More straightforward still, if we remain dependent on fossil fuels, then we remain dependent on the countries that produce them. That leaves us held to ransom by Russia for its gas, and the Gulf states for oil. Even if global warming did not matter, that would be a hard-headed, realpolitik reason to wean ourselves off fossil fuels.

Still, more hearteningly, if climate change is a foreign policy problem, foreign policy can surely be part of the climate change solution. It's a truism that carbon dioxide does not recognize borders, and that any effort to tackle it will have to be supranational. Ideally, that would mean global treaties, accepted by everyone, which would see the entire human race come together to deal with a threat that is choking the planet we all share. But that's hardly likely, not when the world's biggest polluter, the US, is still led by an administration barely emerging from official denial that there is a problem at all.

That means interim action, starting with the EU. Heaven knows there are ample reasons to be skeptical about the EU, but when it comes to tackling climate change, we should fall to our knees and give thanks that such a body exists. It has more clout, over a larger area, than any single country could ever hope to wield. With its mighty €120bn budget, it can encourage the technological innovations, from alternative energies to more efficient gadgets, that might get us out of this mess. And it can regulate out of existence those that make our troubles worse.

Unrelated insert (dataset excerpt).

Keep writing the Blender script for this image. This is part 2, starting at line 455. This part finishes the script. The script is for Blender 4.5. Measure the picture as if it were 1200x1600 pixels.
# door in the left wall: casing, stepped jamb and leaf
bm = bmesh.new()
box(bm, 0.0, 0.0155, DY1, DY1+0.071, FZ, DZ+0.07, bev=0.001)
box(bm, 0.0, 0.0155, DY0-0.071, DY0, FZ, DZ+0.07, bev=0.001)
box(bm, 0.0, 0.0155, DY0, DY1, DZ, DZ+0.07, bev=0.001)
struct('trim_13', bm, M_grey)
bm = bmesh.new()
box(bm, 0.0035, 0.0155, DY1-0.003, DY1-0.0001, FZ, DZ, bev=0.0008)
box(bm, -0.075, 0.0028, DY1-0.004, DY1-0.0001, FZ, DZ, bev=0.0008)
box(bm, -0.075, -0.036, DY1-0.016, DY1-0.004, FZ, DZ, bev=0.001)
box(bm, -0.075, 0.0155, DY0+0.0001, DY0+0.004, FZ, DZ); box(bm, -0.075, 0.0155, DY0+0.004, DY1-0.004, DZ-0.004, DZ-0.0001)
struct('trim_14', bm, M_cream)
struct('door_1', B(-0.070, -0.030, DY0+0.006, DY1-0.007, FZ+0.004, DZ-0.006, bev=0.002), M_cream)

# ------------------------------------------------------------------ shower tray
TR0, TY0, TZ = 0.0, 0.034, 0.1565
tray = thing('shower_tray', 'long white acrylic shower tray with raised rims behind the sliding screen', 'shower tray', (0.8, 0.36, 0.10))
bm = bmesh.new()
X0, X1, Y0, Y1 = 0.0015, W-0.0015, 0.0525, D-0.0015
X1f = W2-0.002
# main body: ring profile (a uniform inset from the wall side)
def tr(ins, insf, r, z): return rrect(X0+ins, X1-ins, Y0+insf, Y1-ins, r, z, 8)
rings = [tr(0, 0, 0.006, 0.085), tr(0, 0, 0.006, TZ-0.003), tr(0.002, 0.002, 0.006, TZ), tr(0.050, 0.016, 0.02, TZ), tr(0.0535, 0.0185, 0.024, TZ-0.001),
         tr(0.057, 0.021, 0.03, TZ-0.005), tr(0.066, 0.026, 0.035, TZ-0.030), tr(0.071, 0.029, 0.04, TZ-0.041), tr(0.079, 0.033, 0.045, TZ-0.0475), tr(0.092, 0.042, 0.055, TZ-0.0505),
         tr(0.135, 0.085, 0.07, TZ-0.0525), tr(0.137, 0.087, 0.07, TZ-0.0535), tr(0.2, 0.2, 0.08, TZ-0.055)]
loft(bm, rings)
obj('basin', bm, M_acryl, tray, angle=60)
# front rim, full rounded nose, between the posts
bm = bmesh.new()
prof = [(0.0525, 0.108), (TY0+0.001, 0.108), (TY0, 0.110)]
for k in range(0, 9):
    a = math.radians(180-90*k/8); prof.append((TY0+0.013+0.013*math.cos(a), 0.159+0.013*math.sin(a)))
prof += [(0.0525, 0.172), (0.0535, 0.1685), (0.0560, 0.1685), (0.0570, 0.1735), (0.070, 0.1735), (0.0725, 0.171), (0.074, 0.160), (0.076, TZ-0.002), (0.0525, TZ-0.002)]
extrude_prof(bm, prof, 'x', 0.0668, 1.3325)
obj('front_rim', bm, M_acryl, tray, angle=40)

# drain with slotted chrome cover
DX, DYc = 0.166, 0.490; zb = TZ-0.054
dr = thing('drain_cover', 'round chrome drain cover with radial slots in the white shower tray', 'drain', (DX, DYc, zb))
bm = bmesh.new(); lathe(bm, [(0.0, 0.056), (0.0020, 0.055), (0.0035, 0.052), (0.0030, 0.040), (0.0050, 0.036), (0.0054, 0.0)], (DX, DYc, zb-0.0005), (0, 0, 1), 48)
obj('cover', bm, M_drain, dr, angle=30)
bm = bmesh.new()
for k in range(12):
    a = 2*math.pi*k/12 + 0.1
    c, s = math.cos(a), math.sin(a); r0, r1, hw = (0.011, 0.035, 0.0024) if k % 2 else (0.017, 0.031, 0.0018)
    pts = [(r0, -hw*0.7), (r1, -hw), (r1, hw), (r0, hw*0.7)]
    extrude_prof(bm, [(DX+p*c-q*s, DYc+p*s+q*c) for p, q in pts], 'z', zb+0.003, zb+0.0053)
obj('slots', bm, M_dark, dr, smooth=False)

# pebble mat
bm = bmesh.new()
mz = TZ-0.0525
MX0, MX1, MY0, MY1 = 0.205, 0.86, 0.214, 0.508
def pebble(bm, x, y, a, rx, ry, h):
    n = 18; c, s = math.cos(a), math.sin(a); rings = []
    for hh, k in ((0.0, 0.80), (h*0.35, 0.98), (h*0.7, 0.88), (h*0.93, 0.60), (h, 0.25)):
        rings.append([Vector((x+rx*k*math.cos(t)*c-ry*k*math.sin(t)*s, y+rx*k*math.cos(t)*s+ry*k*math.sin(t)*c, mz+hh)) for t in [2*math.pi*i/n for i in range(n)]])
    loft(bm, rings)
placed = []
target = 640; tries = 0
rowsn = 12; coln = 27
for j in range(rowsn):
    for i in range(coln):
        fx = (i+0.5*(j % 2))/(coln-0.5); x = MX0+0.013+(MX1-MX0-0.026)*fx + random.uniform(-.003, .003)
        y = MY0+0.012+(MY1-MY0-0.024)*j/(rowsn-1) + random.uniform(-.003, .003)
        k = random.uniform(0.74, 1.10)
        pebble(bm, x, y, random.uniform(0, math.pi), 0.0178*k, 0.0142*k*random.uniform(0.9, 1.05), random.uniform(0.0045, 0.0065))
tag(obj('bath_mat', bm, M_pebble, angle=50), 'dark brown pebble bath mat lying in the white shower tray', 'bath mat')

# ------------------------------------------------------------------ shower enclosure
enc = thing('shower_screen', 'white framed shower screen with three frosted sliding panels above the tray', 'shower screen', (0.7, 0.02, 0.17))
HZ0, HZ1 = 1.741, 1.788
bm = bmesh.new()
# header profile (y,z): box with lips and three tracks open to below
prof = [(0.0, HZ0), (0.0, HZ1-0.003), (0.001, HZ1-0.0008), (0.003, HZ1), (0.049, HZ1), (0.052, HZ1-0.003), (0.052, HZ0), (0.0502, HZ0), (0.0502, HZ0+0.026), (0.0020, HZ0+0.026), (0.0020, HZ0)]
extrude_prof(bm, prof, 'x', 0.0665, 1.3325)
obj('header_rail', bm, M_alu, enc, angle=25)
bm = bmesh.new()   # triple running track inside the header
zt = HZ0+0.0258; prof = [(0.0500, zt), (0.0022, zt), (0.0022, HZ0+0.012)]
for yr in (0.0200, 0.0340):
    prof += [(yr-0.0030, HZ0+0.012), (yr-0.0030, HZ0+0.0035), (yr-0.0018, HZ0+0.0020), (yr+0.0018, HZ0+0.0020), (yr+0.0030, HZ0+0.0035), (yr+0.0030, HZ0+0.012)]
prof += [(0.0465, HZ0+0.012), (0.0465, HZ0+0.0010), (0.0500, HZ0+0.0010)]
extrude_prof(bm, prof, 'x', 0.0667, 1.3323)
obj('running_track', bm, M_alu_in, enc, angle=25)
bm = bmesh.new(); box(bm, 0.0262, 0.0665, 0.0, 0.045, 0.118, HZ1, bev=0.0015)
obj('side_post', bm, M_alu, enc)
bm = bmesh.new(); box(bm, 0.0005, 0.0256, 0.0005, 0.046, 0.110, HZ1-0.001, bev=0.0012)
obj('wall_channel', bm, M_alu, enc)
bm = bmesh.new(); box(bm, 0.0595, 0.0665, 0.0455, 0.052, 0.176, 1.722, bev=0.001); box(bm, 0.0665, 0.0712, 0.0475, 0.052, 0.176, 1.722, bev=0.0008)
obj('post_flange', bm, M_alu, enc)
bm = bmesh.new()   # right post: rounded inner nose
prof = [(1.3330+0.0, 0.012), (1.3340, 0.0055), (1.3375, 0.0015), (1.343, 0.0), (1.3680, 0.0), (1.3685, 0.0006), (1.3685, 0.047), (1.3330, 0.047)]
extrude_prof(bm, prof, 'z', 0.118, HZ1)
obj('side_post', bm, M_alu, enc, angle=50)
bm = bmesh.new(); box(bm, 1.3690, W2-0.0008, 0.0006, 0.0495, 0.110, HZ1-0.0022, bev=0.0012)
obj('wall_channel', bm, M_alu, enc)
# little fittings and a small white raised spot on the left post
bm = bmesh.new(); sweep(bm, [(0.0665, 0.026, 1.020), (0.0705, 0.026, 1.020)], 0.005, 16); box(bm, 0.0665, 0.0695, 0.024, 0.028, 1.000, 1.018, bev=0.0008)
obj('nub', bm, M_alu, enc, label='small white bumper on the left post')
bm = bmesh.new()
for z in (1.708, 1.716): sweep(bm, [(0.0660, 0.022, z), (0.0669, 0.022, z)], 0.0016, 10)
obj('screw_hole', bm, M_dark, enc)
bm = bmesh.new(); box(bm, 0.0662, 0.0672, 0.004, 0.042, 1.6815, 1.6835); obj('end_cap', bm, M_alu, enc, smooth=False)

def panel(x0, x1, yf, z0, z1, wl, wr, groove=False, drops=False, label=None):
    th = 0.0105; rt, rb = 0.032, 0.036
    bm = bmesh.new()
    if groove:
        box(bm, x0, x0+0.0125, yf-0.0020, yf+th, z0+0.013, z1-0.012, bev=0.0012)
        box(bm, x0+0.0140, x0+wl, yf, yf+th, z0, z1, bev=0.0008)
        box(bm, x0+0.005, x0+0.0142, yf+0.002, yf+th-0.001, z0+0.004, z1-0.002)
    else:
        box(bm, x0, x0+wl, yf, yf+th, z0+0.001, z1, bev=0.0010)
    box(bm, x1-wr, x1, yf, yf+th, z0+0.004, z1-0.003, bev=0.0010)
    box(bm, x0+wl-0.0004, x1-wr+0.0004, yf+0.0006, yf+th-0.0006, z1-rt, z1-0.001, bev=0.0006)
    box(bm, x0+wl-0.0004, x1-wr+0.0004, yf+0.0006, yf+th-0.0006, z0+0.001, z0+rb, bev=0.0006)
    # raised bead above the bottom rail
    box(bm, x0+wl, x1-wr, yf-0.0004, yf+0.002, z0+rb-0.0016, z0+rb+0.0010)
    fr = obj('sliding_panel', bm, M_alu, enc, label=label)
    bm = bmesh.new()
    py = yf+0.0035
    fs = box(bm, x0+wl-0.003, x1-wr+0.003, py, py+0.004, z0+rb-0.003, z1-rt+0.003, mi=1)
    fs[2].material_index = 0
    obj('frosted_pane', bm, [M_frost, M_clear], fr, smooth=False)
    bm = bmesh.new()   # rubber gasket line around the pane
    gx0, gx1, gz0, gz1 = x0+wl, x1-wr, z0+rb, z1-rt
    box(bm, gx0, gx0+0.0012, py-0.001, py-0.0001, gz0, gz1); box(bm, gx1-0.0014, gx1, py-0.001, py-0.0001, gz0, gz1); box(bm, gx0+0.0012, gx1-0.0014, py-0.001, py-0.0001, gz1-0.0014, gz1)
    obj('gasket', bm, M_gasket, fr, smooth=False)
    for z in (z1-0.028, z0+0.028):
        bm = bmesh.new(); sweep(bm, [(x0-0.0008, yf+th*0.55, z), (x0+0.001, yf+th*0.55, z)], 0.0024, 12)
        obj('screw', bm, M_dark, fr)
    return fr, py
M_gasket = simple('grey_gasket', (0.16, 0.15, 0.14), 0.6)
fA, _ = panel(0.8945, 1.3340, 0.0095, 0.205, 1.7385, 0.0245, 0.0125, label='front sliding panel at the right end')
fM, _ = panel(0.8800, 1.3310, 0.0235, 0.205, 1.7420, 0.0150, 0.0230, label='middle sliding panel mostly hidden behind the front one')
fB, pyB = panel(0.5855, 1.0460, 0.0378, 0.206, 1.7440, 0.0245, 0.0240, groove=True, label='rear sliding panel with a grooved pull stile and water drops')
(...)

Some diplomats are pushing for ever closer engagement with China, working urgently to perfect the technology that might capture the carbon generated by coal-fired power stations, sending it back into the earth rather than into the atmosphere. That's especially pressing in the case of China, which is building a new coal-fired station every four or five days.

Why doesn't the EU go further, constructing a low-carbon free trade area with China, a single market for low-carbon technology? Europeans might design, say, an ultra-efficient fridge; China could build it and, with the resulting economies of scale, they could end up selling them all over the world.

All these ideas are fizzing away among those who have come to realize that no area of life is left untouched by this danger. Very smart people in government ministries across the globe are trying to think of the right blend of taxes, regulation, incentives and trading schemes that might stop the world emitting too much carbon. They acknowledge that most of the $17 trillion (£9 trillion) that will be spent in the energy sector between now and 2030 will be spent by private companies - and that, therefore, public servants are limited to prodding and pushing them, hoping they move in the right direction.

But a heretical thought nags. Governments are limited in what they can do because they no longer control the key economic levers: if they did, they could act swiftly. Instead, they are left hoping that market mechanisms will work their magic and that the polluters' behavior will change. But that can take time and time is the one commodity we don't have. As John Ashton says: "We don't set the deadlines, nature sets the deadlines." It's true that we cannot go back to the days of state ownership and the command economy. (True, too, that state-run industries polluted as badly as private ones, and were often achingly slow to change). Yet if ever there was a time when the sovereignty of the market posed a mortal danger, it is surely now.